From the entries that follow, extract each line holding the string "picture".

──────── Dataset records ────────

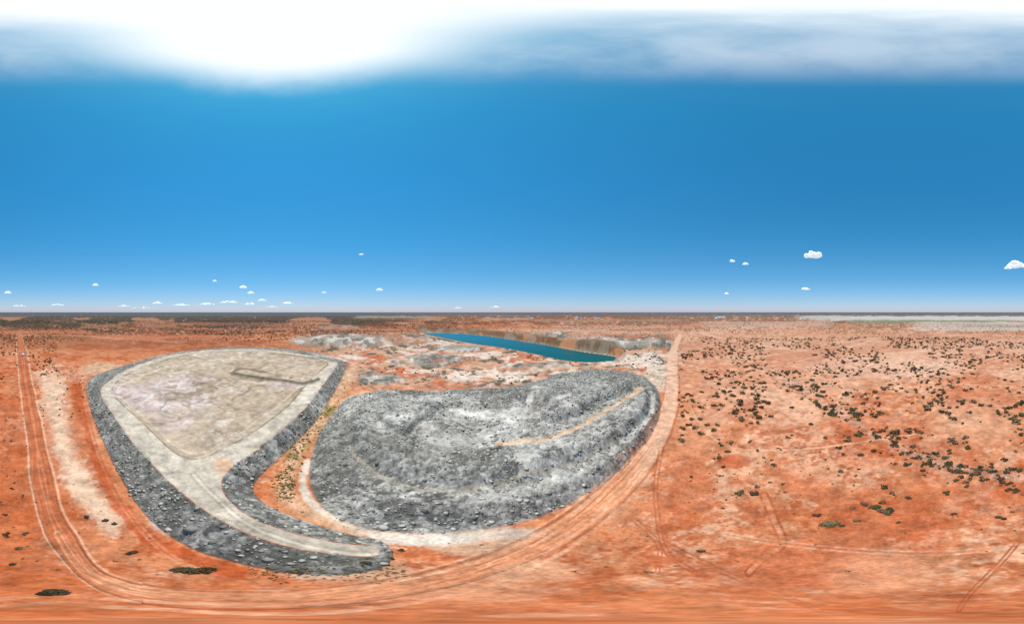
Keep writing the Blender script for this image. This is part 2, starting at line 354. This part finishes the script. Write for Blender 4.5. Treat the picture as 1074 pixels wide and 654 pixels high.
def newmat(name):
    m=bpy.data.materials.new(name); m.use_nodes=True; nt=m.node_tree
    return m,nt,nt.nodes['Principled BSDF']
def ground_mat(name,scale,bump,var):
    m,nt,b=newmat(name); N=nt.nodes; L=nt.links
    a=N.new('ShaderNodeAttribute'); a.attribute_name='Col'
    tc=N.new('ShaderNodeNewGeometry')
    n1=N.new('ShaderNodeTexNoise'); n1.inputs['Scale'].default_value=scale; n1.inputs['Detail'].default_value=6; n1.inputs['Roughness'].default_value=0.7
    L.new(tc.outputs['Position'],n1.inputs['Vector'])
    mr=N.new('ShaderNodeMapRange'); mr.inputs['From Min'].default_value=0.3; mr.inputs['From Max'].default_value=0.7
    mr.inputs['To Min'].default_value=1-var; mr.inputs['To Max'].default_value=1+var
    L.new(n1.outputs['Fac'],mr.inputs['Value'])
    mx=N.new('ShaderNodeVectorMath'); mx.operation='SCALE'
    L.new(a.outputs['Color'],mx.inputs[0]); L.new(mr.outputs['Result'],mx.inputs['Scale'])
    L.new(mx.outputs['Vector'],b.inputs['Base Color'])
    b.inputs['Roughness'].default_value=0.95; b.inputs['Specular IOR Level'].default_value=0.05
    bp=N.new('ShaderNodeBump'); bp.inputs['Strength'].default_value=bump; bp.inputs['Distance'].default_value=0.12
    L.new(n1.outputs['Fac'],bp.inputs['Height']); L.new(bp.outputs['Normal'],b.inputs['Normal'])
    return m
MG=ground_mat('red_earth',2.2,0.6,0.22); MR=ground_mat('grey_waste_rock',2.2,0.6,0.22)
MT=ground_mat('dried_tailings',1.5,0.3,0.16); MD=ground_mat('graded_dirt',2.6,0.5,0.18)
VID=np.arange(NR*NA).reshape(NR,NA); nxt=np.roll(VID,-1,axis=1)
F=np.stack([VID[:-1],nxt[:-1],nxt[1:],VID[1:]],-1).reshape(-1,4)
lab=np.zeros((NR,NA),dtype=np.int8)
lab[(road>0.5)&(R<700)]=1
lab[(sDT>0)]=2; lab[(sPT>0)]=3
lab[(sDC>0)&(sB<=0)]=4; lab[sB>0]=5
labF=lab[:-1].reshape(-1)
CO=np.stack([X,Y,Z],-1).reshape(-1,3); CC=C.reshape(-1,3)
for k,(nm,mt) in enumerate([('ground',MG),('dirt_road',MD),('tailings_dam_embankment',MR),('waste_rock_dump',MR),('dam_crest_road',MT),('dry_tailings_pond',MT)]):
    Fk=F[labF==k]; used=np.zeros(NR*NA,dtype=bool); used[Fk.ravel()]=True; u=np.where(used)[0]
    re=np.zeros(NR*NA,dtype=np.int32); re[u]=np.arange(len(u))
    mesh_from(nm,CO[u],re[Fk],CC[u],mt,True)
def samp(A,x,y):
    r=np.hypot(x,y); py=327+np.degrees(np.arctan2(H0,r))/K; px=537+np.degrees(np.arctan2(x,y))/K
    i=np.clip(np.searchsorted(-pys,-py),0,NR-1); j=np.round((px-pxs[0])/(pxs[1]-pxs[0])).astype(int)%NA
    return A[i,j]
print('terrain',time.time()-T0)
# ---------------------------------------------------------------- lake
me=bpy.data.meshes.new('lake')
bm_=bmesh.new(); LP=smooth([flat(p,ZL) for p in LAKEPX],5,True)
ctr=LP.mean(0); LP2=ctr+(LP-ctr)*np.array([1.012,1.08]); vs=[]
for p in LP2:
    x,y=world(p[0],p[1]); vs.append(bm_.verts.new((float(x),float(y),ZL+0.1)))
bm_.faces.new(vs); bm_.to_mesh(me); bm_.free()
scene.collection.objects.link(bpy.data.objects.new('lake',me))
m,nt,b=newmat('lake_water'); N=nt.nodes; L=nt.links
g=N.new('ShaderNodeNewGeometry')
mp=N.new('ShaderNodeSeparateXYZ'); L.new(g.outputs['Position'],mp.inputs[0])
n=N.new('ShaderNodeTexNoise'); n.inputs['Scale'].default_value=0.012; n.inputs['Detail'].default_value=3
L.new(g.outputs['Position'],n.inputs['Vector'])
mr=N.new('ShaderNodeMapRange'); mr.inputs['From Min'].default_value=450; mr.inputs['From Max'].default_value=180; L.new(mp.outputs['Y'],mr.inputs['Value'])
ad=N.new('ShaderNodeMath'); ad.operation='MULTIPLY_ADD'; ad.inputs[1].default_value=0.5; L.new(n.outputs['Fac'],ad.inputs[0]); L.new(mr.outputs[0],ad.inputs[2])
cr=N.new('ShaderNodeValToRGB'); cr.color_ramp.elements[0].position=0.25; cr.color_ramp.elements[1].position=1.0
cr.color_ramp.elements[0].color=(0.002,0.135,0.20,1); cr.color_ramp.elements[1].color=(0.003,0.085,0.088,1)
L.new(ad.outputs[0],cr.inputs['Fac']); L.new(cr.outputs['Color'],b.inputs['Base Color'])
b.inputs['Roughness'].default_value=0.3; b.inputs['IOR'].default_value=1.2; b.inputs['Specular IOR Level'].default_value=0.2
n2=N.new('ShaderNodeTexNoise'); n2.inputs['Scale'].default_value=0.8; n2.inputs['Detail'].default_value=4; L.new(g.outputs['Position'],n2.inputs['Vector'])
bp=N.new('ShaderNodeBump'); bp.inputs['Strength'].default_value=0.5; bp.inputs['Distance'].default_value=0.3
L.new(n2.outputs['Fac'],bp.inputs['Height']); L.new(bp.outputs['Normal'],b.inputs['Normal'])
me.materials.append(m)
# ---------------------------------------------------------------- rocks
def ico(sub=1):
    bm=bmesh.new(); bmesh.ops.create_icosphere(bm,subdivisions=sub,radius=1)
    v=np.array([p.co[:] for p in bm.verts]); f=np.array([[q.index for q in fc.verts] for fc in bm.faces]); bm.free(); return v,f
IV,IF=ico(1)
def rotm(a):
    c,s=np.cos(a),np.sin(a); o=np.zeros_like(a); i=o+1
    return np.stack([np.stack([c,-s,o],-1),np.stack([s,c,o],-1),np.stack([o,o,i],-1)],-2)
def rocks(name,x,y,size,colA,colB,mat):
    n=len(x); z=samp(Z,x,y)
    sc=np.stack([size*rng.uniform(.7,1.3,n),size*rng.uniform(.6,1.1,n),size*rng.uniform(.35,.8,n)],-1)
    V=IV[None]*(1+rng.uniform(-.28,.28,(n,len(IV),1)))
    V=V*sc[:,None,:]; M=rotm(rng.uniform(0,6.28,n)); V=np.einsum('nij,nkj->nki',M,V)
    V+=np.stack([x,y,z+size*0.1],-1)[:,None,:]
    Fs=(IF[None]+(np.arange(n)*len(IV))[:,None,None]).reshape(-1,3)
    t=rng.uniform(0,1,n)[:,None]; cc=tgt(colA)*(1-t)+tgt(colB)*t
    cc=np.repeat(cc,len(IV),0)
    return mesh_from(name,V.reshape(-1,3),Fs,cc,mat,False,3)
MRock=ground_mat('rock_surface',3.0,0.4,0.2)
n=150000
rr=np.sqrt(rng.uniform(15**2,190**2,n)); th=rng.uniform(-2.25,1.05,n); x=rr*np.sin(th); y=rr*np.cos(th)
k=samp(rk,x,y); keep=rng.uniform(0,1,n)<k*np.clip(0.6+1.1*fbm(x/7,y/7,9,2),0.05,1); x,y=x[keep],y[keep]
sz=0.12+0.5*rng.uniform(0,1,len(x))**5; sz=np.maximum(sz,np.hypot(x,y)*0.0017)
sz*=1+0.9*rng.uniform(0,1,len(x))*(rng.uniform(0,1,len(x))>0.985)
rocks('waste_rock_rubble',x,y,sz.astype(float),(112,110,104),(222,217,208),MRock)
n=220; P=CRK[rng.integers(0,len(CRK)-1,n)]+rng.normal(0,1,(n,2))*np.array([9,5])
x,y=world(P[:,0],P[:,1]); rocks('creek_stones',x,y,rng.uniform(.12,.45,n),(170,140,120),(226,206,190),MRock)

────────
──────── Dataset records ────────

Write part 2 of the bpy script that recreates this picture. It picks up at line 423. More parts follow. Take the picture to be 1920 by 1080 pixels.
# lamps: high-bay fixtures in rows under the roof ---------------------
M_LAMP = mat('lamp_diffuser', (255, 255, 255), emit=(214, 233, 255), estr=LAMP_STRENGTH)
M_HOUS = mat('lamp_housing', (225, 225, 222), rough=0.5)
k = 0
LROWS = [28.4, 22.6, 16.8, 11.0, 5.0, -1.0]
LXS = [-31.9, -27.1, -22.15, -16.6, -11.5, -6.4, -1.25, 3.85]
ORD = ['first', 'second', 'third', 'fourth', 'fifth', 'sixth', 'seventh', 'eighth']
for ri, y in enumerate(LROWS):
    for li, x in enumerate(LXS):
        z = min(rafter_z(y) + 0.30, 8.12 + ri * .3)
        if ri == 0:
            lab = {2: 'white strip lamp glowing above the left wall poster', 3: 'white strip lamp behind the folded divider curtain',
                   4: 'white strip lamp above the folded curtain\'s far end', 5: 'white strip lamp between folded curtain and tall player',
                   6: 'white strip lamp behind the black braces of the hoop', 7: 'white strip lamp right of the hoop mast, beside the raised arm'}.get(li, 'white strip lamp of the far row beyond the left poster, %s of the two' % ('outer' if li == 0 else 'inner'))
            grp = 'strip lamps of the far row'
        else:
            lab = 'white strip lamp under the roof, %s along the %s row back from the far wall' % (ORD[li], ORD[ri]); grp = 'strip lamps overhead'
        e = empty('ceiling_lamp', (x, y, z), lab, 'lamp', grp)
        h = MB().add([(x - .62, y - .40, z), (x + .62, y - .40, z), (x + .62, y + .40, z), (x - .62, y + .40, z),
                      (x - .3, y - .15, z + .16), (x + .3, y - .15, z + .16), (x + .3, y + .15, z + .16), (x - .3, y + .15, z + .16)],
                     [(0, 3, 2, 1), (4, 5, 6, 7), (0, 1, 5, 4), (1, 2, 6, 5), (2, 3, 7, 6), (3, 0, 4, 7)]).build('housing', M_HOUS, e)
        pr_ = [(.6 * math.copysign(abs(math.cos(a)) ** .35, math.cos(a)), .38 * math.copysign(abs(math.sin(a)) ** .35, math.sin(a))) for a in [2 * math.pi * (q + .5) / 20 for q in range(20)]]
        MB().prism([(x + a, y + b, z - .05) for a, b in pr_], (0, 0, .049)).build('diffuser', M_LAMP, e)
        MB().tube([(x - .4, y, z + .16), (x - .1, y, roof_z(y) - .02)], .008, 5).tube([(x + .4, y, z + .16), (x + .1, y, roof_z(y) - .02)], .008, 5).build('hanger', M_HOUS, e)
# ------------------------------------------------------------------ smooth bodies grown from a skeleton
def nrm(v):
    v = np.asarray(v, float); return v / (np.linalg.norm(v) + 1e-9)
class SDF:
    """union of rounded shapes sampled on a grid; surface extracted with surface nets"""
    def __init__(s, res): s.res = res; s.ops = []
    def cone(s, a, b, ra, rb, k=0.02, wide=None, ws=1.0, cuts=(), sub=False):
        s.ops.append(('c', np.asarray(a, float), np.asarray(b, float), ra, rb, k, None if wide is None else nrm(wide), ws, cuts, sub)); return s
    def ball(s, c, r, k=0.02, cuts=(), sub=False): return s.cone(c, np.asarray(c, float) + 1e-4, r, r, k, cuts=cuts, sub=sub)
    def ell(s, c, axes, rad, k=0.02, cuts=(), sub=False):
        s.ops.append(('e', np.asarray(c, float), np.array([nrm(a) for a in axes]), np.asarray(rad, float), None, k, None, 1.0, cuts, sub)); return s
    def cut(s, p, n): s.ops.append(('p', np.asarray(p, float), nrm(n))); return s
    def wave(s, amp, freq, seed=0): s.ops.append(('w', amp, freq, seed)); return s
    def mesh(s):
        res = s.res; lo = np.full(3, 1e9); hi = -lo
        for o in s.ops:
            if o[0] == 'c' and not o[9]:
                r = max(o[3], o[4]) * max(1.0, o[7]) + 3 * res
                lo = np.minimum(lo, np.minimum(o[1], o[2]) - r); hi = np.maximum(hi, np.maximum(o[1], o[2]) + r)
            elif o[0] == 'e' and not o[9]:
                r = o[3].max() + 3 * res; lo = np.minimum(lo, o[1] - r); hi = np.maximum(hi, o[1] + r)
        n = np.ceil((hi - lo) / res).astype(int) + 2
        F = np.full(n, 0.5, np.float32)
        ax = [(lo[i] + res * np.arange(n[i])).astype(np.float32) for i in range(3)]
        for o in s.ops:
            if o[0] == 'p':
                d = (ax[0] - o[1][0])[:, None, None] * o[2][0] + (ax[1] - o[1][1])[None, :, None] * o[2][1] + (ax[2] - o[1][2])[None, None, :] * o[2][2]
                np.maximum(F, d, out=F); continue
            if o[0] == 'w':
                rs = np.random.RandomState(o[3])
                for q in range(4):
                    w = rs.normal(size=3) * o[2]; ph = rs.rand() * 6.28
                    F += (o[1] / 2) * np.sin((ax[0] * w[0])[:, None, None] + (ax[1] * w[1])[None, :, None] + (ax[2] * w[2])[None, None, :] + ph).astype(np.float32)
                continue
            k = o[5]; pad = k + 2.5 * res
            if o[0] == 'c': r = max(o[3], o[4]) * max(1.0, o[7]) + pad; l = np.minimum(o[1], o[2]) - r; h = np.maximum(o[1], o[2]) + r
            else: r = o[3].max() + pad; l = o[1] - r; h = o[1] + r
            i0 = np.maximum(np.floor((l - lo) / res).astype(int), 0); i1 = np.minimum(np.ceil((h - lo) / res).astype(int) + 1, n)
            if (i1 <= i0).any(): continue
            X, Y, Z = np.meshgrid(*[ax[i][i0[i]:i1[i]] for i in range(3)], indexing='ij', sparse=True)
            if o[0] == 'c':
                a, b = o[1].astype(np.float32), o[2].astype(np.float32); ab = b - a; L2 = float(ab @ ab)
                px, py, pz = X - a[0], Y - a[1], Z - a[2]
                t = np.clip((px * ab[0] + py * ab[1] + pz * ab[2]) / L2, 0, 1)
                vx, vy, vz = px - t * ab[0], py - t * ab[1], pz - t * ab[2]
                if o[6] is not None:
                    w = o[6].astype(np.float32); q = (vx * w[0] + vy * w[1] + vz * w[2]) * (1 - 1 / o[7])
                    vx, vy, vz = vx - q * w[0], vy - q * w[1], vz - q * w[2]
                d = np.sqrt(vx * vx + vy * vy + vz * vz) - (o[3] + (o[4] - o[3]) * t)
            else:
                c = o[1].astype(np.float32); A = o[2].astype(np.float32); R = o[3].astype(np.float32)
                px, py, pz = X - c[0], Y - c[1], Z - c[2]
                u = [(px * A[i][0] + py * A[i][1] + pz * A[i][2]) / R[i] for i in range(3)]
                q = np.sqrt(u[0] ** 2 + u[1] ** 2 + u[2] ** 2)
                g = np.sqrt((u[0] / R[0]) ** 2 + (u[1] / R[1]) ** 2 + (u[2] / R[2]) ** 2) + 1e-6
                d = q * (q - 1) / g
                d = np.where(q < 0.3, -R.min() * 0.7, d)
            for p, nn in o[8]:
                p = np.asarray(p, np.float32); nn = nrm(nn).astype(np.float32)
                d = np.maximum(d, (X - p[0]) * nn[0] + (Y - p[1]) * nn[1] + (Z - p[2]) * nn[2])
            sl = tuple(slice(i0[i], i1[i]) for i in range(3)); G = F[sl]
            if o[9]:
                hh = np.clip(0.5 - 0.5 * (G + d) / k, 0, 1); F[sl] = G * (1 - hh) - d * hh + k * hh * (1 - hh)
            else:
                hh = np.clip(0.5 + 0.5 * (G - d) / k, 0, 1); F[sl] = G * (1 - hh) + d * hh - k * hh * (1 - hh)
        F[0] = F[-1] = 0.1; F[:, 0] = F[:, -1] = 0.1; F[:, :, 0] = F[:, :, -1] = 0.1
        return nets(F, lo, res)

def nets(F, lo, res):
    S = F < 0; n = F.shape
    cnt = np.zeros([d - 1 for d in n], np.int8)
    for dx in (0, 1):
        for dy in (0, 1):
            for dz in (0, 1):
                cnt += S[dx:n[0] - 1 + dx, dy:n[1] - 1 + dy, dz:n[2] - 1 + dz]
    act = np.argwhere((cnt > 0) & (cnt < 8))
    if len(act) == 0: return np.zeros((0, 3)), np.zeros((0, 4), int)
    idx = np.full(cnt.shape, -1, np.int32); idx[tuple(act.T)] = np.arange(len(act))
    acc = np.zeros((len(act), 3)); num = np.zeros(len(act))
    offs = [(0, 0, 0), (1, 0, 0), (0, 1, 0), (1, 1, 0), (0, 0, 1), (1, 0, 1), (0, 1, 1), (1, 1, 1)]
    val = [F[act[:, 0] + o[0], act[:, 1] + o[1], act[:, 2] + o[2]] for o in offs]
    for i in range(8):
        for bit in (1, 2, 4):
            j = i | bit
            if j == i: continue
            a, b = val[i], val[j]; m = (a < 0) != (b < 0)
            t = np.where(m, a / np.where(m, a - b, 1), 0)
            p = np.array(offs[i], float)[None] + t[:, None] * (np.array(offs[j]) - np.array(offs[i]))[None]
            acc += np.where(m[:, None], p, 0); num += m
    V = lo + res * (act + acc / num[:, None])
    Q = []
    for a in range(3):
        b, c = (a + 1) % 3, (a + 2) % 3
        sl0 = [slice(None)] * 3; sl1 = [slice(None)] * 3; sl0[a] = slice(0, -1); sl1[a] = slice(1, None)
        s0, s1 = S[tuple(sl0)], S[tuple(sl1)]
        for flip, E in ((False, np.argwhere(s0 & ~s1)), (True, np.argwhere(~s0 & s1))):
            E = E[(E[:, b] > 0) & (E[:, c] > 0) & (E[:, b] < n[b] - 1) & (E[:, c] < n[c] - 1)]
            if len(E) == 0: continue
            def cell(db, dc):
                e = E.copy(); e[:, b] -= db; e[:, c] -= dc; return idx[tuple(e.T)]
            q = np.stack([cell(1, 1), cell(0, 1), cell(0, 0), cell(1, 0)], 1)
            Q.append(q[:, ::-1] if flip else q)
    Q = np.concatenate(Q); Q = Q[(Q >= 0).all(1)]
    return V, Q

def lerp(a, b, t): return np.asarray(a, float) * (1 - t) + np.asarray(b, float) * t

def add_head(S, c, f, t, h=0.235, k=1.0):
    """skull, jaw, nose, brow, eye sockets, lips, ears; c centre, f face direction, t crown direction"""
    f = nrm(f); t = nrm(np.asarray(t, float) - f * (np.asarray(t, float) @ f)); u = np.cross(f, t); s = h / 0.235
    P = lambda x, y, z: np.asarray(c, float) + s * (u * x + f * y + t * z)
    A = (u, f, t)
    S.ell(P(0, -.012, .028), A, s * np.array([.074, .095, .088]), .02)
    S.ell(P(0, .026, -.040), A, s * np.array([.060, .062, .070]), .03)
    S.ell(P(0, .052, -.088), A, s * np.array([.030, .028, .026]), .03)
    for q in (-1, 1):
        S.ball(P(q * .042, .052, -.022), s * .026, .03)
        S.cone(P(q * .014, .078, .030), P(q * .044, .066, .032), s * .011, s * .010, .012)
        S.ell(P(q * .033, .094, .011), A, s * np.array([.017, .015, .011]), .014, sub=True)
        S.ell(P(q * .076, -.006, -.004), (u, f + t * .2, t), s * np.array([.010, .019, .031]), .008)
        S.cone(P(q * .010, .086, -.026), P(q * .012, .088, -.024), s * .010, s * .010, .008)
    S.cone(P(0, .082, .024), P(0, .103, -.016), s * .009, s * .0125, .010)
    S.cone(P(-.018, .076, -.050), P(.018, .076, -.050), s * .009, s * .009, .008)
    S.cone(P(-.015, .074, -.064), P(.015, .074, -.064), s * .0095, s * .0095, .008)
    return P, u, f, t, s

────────

→ Output below
Keep writing the Blender script for this image. This is part 2, starting at line 354. This part finishes the script. Write for Blender 4.5. Treat the picture as 1074 pixels wide and 654 pixels high.
Write part 2 of the bpy script that recreates this picture. It picks up at line 423. More parts follow. Take the picture to be 1920 by 1080 pixels.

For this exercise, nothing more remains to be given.